Review by Ian Keogh
As seen in the sample art, Egyptologist Dr. Mesmer lives in a house so over the top Snoop Dog would consider it taking a theme too far. When the burglars seen on that page desecrate what he considers his temple, he revives the mummified body of an ancient Pharaoh to track them down.
This first story, originally serialised over several weeks in three page instalments has a camp charm, as the Mummy develops abilities as needed, but proves surprisingly ineffective at actually retrieving the stolen goods. It means Mesmer has to take a personal hand, and we gradually see him activating other ancient artefacts from his collection. PC Tom Stone is the resolute and dogged sort we’d want our police to be in real life, and is determined to get to the bottom of the outlandish events. However, Inspector Moffat, his commanding officer, is the buffoon all too often representing the police on our TV screens when yet another dereliction of duty is uncovered, and hampers Stone’s investigations.
The opening story occupies the book’s first third, and utilises imaginative settings like a cinema and antiques store to good effect, but future TV writer Donne Avenell never considered his scripts would one day be collected, and repeats the same formula over and over. He was writing for children, so we don’t have to know why Mesmer is a crackpot with no concern for anyone else, just that he is, and other cast members are even more cardboard, although Moffat eventually sees past Mesmer’s lies. There is some wit to the plots, having Mesmer and the Mummy interfering with the shooting of an Egyptian period drama (from Anvil Studios) for one, but they cry out for some depth.

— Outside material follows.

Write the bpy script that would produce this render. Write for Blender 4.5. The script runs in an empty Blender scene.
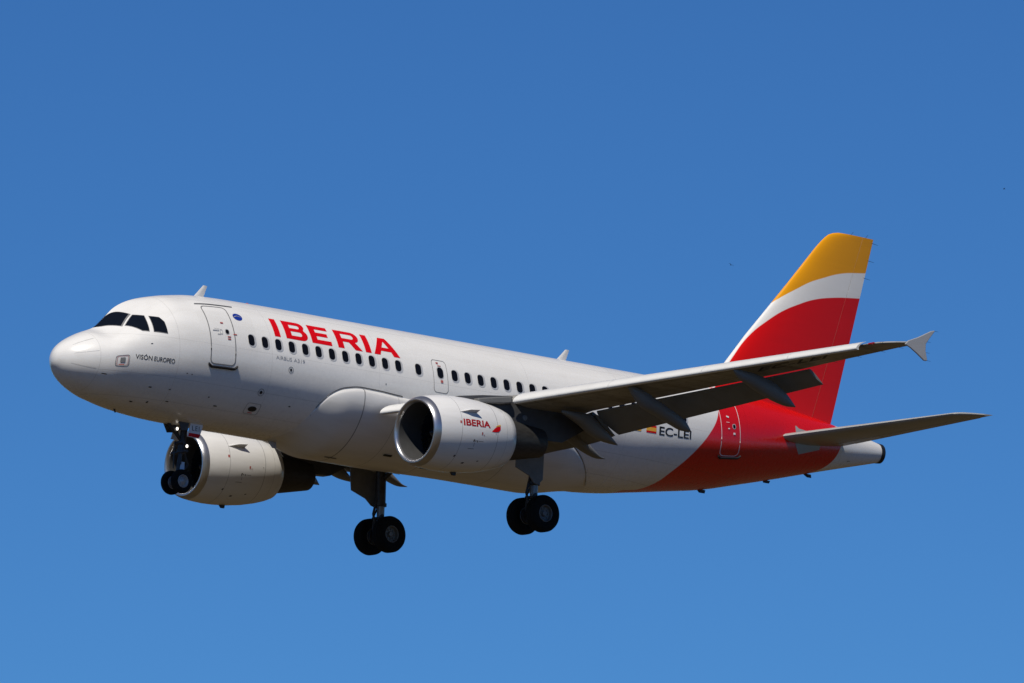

What lifts the repetition is the art supplied by Spanish artist Carlos Cruz who creates an imagined, comforting suburban England in great detail. He obviously loves drawing the nutty Mesmer flying over the rooftops in his chariot, and packs in nine panels per page, each of them gloriously detailed. Some are unintentionally amusing, the Spanish idea of a 1970s British motorway cafe for starters, but the effort put in by Cruz means Dr. Mesmer’s Revenge is still worth at least a glance today.
It should also be noted that this is resolutely of its 1970s era. The only women seen are in the backgrounds of a fancy dress party and a single woman on the film set, and we’re a long way from any signs of an integrated society.